Aim of the task: Go through the listing and write out all of it exactly.
────────
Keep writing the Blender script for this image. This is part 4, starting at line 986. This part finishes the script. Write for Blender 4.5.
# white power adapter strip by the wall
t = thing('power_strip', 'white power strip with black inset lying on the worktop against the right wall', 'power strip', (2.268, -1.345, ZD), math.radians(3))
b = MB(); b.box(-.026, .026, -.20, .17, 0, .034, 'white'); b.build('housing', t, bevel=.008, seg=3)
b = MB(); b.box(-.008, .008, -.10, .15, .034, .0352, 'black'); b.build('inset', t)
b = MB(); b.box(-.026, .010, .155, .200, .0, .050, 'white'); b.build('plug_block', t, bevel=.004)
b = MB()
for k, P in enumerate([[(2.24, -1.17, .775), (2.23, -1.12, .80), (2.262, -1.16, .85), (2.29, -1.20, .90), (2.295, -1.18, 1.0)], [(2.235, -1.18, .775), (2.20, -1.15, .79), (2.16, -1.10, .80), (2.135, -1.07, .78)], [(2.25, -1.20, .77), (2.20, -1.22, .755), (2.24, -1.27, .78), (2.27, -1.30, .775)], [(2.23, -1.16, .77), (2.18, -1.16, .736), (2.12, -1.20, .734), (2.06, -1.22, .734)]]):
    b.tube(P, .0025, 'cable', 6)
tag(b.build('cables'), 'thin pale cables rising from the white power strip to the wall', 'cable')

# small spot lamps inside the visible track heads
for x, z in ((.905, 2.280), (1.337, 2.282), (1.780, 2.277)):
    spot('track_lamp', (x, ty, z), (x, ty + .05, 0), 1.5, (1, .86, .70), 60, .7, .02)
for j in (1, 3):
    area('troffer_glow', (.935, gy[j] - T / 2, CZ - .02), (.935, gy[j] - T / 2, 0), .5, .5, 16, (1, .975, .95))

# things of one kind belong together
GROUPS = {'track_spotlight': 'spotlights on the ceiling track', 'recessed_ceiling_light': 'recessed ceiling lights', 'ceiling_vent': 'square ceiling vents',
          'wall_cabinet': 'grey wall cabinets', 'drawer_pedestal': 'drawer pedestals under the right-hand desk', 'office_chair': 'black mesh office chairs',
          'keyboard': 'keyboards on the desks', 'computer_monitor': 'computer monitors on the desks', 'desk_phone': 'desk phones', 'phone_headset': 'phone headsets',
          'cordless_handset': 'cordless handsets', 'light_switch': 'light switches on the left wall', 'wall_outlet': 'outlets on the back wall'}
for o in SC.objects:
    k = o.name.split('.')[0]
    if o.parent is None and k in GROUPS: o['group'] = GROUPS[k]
────────
Answer to the exercise:
Keep writing the Blender script for this image. This is part 4, starting at line 986. This part finishes the script. Write for Blender 4.5.
# white power adapter strip by the wall
t = thing('power_strip', 'white power strip with black inset lying on the worktop against the right wall', 'power strip', (2.268, -1.345, ZD), math.radians(3))
b = MB(); b.box(-.026, .026, -.20, .17, 0, .034, 'white'); b.build('housing', t, bevel=.008, seg=3)
b = MB(); b.box(-.008, .008, -.10, .15, .034, .0352, 'black'); b.build('inset', t)
b = MB(); b.box(-.026, .010, .155, .200, .0, .050, 'white'); b.build('plug_block', t, bevel=.004)
b = MB()
for k, P in enumerate([[(2.24, -1.17, .775), (2.23, -1.12, .80), (2.262, -1.16, .85), (2.29, -1.20, .90), (2.295, -1.18, 1.0)], [(2.235, -1.18, .775), (2.20, -1.15, .79), (2.16, -1.10, .80), (2.135, -1.07, .78)], [(2.25, -1.20, .77), (2.20, -1.22, .755), (2.24, -1.27, .78), (2.27, -1.30, .775)], [(2.23, -1.16, .77), (2.18, -1.16, .736), (2.12, -1.20, .734), (2.06, -1.22, .734)]]):
    b.tube(P, .0025, 'cable', 6)
tag(b.build('cables'), 'thin pale cables rising from the white power strip to the wall', 'cable')

# small spot lamps inside the visible track heads
for x, z in ((.905, 2.280), (1.337, 2.282), (1.780, 2.277)):
    spot('track_lamp', (x, ty, z), (x, ty + .05, 0), 1.5, (1, .86, .70), 60, .7, .02)
for j in (1, 3):
    area('troffer_glow', (.935, gy[j] - T / 2, CZ - .02), (.935, gy[j] - T / 2, 0), .5, .5, 16, (1, .975, .95))

# things of one kind belong together
GROUPS = {'track_spotlight': 'spotlights on the ceiling track', 'recessed_ceiling_light': 'recessed ceiling lights', 'ceiling_vent': 'square ceiling vents',
          'wall_cabinet': 'grey wall cabinets', 'drawer_pedestal': 'drawer pedestals under the right-hand desk', 'office_chair': 'black mesh office chairs',
          'keyboard': 'keyboards on the desks', 'computer_monitor': 'computer monitors on the desks', 'desk_phone': 'desk phones', 'phone_headset': 'phone headsets',
          'cordless_handset': 'cordless handsets', 'light_switch': 'light switches on the left wall', 'wall_outlet': 'outlets on the back wall'}
for o in SC.objects:
    k = o.name.split('.')[0]
    if o.parent is None and k in GROUPS: o['group'] = GROUPS[k]